Nous travaillons sur ce sujet depuis plusieurs années. Dans le cadre de notre partenariat avec l’Université du Luxembourg, l’ensemble des protocoles que nous utilisons sont ainsi analysés par des chercheurs qui proposent, pour chacun d’eux, une migration vers des algorithmes asymétriques capables de résister à de futures attaques quantiques. Cette transition prend du temps. Elle nécessite de tester, en amont, la résistance de ces algorithmes et s’accompagne aussi d’enjeux techniques et réglementaires comme l’évaluation de nouvelles technologies et l’obtention de nouvelles certifications pour nos produits et services. Sans oublier, comme le rappelle Tania Richmond, la prise en compte des recommandations d’agences comme le NIST.

Par exemple, l’augmentation de la taille des clés de chiffrement est un sujet auquel nous nous intéressons pour renforcer la sécurité mais requiert, en parallèle, de faire évoluer nos systèmes pour pouvoir prendre en charge des clés plus longues. Autant d’actions que nous menons conjointement avec, comme objectif, la mise en place d’une nouvelle infrastructure d’ici 2030.

Comment les entreprises pourront-elles utiliser les technologies quantiques à leur avantage ?
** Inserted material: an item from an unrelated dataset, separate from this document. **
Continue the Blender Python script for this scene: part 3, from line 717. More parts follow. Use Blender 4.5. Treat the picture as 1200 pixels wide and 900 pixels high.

Nos clients doivent eux aussi anticiper l’arrivée du quantique. Pour protéger leurs infrastructures, je rejoins Tania Richmond quand elle dit que cela passe par la mise en œuvre de systèmes de chiffrement hybrides, compatibles avec leurs interfaces actuelles. Au-delà de la cybersécurité, l’apport du quantique sera également indéniable dans de nombreux domaines. Avec leur capacité de calcul exponentielle, ces futurs ordinateurs permettront de réaliser des simulations plus poussées qu’aujourd'hui dans des champs aussi variés que l’environnement, la santé, la météorologie… ce qui sera source d’innovations et de progrès importants aussi bien pour les entreprises que dans le monde académique.